Melanie McDonagh Melanie McDonagh

Churchgoing is good for you (even if you don’t believe in God)

Forget being ‘spiritual but not religious’. It’s much better to be religious but not spiritual

[Getty Images/iStockphoto] 
issue 21 June 2014

Few people, don’t you find, are as irritating as those who define themselves as Spiritual But Not Religious? There was a riveting  piece in the Sunday Times ‘Style’ magazine last week about them, featuring people who were both fabulously stylish and spiritual. Among the names checked was a shop called Celestine Eleven (‘when you buy a new dress, you’re buying into a beautiful piece of energy’) and a website called Numinous (motto: ‘material girl, mystical world’). So, you can be spiritual and design-conscious, as in Pamela Love’s pentagram ring, £1,500.

What this Gwyneth Paltrow-style combination of spirituality and consumerism involves, apart from the absence of any kind of discernible doctrine, and certainly nothing that might interfere with a full sex life, is the possibility of focusing perpetually on yourself. As opposed, that is, to engaging with the rest of the community as you might, say, at a coffee morning after Mass, where all comers descend on the free tea and biscuits, especially the lonely and the broke. Muriel Spark observed that ‘the irreligious environment of modern Europe embraces large numbers of intelligent aspiring souls who are nevertheless looking for a “religion” which offers all things beautiful and demands nothing practical.’ The seekers have since discovered that they’re spiritual instead.

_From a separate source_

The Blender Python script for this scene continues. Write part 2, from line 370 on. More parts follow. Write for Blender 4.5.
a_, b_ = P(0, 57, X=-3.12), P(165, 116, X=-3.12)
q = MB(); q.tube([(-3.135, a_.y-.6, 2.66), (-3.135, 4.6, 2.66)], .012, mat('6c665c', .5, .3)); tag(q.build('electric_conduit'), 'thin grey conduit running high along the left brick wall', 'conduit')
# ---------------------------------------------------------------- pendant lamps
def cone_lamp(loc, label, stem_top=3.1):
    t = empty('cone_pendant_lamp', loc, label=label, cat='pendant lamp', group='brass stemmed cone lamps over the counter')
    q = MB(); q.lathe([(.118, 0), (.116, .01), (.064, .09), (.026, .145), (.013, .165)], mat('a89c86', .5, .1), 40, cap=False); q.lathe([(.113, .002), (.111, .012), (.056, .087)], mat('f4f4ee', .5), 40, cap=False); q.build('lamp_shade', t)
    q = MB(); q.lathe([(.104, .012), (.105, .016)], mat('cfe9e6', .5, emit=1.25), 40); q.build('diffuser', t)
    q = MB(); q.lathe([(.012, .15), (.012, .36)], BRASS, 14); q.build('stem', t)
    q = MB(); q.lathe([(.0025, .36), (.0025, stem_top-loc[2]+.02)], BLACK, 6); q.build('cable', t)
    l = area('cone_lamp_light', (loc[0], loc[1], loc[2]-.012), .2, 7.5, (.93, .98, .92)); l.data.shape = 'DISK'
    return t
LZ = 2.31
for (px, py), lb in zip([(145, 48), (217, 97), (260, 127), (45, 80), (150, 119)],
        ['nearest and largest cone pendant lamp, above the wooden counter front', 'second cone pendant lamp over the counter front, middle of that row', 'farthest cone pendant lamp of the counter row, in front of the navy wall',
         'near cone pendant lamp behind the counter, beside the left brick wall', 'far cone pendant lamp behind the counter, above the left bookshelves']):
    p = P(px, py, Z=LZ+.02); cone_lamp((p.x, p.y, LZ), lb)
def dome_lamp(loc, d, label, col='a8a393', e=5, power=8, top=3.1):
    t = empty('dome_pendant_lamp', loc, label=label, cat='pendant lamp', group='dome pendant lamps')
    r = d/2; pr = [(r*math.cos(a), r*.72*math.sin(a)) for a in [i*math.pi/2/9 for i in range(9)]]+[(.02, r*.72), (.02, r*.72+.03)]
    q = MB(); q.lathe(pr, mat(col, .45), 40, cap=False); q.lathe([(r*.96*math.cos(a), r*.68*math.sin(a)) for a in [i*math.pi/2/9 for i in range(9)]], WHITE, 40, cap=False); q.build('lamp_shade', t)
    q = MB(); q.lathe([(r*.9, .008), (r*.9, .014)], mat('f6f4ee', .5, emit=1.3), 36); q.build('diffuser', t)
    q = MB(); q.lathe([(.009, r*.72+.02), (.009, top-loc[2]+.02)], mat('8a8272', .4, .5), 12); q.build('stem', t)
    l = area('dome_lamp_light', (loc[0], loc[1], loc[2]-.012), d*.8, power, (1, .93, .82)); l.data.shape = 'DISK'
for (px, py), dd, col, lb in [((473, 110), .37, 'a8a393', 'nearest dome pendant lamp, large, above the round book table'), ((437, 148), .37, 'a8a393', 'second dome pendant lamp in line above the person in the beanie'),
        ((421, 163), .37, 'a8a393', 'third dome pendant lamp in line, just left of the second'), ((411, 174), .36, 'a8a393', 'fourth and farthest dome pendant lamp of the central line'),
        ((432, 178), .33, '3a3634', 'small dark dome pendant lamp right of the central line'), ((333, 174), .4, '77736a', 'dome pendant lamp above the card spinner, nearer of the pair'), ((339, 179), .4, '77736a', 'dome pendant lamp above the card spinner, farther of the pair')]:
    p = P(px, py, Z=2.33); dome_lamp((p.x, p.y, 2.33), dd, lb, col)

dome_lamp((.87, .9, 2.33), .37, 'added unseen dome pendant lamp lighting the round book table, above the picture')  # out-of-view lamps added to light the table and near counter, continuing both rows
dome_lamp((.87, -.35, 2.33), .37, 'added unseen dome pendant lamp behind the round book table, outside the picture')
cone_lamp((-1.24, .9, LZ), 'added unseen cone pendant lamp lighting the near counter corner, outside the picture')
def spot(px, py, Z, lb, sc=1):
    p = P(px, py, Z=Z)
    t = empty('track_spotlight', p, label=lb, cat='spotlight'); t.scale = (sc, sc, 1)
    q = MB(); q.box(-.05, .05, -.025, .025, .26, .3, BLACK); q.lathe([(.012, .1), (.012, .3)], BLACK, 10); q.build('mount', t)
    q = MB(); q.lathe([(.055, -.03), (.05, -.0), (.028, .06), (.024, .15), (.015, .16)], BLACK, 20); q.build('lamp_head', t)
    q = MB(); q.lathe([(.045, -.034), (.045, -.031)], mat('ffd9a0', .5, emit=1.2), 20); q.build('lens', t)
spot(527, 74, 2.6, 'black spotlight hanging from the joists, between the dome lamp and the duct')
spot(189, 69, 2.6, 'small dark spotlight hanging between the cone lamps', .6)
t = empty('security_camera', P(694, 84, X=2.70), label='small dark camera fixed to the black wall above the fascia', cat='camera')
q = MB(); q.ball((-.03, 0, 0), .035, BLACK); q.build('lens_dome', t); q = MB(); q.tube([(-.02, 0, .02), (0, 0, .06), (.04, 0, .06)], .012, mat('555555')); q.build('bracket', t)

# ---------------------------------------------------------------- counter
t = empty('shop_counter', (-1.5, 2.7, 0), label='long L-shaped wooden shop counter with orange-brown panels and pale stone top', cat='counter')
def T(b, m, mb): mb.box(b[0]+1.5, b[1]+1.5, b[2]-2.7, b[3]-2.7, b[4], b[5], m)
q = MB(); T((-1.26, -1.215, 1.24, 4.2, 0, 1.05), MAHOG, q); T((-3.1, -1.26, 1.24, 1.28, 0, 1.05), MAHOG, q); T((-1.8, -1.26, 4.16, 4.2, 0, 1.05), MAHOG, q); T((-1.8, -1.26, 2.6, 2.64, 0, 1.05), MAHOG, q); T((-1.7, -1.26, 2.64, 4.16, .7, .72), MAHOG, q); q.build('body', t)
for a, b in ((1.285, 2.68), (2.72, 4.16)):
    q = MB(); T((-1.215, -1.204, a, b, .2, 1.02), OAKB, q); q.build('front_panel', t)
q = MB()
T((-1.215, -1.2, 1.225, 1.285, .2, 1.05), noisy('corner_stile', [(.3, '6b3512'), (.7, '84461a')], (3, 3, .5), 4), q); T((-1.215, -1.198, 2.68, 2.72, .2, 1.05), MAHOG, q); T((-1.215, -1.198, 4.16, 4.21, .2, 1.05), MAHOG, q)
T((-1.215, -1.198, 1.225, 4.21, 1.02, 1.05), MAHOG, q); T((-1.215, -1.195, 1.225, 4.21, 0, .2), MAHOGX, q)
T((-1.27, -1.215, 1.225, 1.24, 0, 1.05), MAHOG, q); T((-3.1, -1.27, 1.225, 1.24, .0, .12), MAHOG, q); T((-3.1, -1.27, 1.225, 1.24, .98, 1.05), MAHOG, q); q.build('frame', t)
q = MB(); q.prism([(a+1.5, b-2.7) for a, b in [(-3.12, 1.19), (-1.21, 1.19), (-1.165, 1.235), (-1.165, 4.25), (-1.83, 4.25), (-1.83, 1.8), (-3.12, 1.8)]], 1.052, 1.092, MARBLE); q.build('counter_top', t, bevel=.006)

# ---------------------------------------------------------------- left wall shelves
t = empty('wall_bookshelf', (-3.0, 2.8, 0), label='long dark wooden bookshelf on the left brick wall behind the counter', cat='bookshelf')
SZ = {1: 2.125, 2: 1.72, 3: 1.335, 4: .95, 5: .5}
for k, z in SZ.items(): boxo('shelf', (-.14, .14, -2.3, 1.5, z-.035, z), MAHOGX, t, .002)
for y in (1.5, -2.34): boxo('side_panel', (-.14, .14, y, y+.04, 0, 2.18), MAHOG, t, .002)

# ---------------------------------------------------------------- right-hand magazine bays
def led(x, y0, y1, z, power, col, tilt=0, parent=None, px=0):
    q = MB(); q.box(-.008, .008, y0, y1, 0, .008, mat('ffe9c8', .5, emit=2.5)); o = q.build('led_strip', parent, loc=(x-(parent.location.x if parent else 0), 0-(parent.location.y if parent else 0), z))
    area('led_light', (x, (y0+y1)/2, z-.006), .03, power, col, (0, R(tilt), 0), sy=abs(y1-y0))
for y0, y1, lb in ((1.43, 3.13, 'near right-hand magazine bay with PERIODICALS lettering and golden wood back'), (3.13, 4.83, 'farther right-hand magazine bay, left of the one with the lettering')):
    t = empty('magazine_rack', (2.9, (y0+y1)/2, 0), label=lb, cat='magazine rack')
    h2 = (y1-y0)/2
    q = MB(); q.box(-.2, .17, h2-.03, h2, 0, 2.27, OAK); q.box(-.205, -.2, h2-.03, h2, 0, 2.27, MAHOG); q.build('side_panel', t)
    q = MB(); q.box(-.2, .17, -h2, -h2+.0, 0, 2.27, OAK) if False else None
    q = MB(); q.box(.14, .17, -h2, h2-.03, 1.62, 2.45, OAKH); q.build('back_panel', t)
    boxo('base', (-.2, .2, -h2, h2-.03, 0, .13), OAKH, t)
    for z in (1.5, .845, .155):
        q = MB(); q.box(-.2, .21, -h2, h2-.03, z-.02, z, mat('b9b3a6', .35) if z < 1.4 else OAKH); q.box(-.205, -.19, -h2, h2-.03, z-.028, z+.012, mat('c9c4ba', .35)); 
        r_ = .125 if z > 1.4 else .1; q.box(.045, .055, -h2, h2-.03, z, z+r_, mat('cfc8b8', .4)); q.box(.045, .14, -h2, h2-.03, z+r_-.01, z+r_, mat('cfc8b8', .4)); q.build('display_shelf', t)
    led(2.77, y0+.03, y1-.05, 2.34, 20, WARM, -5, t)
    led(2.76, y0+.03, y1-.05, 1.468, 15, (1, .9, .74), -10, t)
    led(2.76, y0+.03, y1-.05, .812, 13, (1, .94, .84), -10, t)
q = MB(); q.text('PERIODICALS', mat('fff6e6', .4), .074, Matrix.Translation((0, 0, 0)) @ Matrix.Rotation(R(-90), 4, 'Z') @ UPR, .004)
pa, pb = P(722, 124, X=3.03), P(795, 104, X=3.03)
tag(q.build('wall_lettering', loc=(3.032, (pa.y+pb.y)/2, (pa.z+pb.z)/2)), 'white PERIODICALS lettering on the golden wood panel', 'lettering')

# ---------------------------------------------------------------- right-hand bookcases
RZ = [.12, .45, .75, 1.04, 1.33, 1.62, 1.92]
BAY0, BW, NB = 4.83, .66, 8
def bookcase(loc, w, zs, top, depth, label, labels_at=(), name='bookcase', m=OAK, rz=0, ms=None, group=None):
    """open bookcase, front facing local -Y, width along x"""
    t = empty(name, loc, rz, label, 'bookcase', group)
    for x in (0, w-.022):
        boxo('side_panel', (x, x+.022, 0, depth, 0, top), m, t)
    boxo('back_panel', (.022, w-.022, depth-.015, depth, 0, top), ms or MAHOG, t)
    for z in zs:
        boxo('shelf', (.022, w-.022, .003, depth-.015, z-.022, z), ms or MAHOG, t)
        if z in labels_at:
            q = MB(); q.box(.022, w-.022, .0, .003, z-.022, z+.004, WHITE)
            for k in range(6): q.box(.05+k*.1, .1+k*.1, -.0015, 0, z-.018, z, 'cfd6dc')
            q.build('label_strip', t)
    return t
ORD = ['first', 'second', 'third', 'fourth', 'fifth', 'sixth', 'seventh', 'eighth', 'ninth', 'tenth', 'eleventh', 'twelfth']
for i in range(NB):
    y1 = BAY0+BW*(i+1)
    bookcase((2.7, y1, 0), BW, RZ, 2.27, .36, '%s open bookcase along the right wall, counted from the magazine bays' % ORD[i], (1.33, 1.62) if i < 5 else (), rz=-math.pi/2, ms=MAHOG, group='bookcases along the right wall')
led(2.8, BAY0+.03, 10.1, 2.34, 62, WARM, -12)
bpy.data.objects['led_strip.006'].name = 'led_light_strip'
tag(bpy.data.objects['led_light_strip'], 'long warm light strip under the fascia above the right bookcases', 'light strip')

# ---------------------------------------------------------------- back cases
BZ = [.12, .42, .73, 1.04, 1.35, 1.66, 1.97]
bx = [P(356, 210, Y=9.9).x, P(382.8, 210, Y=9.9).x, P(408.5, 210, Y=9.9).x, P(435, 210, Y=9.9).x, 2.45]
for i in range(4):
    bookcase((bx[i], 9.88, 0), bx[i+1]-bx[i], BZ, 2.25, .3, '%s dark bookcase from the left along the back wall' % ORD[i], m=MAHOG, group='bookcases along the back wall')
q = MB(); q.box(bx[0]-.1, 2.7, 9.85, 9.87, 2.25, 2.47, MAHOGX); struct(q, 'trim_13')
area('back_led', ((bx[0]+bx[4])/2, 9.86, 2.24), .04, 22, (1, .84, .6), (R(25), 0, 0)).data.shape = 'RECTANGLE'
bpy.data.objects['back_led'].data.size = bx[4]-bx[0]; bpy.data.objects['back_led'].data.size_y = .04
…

So I was delighted the other week to hear Tom Shakespeare coming out as a member of the opposite tendency, viz, those who self-define as Religious But Not Spiritual. He’s an atheist Quaker. That makes two self-declared RBNSs I know of — the other being Julie Burchill. (I’ve always assumed Hilaire Belloc was one too; he loved the Catholic church but thought Christ was a milksop.) They are an under-studied group so far as sociologists are concerned, possibly on account of the difficulty of doing longitudinal studies on a group you can count on the fingers of one hand.